Thursday, July 15, 2010

How E-Mail Works


  • The first e-mail message with an "@" sign in the address was sent in 1971.
  • An e-mail system consists of two different servers running on a server machine. You connect to the SMTP (Simple Mail Transfer Protocol) server on its well-known port number 25 to send e-mail to others. And, you connect to the POP3 (Post Office Protocol version 3) server on its well-known port number 110 to fetch the e-mail you may have received.
  • The email program on your computer interacts with the two mail servers at your ISP (Internet Service Provider) to send and fetch email. The interaction is dead simple. You compose your email and submit it to your e-mail program. Your email program connects over the Internet to the mail server, asks you for a username and password (if necessary), and supplies that to the mail server to authenticate you. After successful authentication, your e-mail program's interaction with an SMTP server goes something like this :

    Your e-mail program:helo test
    Mail server:250 mx1.mindspring.com Hello abc.sample.com
    [220.57.69.37], pleased to meet you

    Your e-mail program:mail from: test@sample.com
    Mail server:250 2.1.0 test@sample.com... Sender ok
    Your e-mail program:rcpt to: jsmith@mindspring.com
    Mail server:250 2.1.5 jsmith... Recipient ok
    Your e-mail program:data
    Mail server:354 Enter mail, end with "." on a line by itself
    Your e-mail program:from: test@sample.com
    to:jsmith@mindspring.com
    subject: testing
    John, I am testing...
    .

    Mail server:250 2.0.0 e1NMajH24604 Message accepted
    for delivery

    Your e-mail program:quit
    Mail server:221 2.0.0 mx1.mindspring.com closing connection
    Connection closed by foreign host.

    It is that simple! Really! All e-mail programs do this behind the scenes. If you have "mail.debug" property set to "true", you can see the commands being issued by the Sun JavaMail implementation as they print out on your console.

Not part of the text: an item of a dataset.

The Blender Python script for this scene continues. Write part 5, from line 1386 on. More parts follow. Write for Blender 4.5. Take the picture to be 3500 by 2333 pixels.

    Fetching email from a POP3 server works the same way. 

    Notice that the sender and recipients e-mail addresses during interaction with the SMTP server are specified before the "body" of the message. They can be different from what's in the body of the message.

  • RFC822 says that the MIME (Multipurpose Internet Mail Extensions) messages exchanged over the Internet must have header lines and content. All bytes in header and content must be 7-bit US ASCII. Most standard headers are name-value pairs of strings (no binary data). The header lines are separated from the content by a blank line. The RFC specifies standard header fields.
  • RFC822 does not say what the content can contain as long as the content bytes are 7-bit US ASCII. Any non-US-ASCII headers and content need to be encoded into the 7-bit US-ASCII (mail-safe) format using base64 and quoted-printable schemes. The MIME RFCs 2045, 2046 and 2047 specify how to do this. Each MIME content will have a content type, structured body parts and a set of encoding schemes to encode data into mail-safe characters.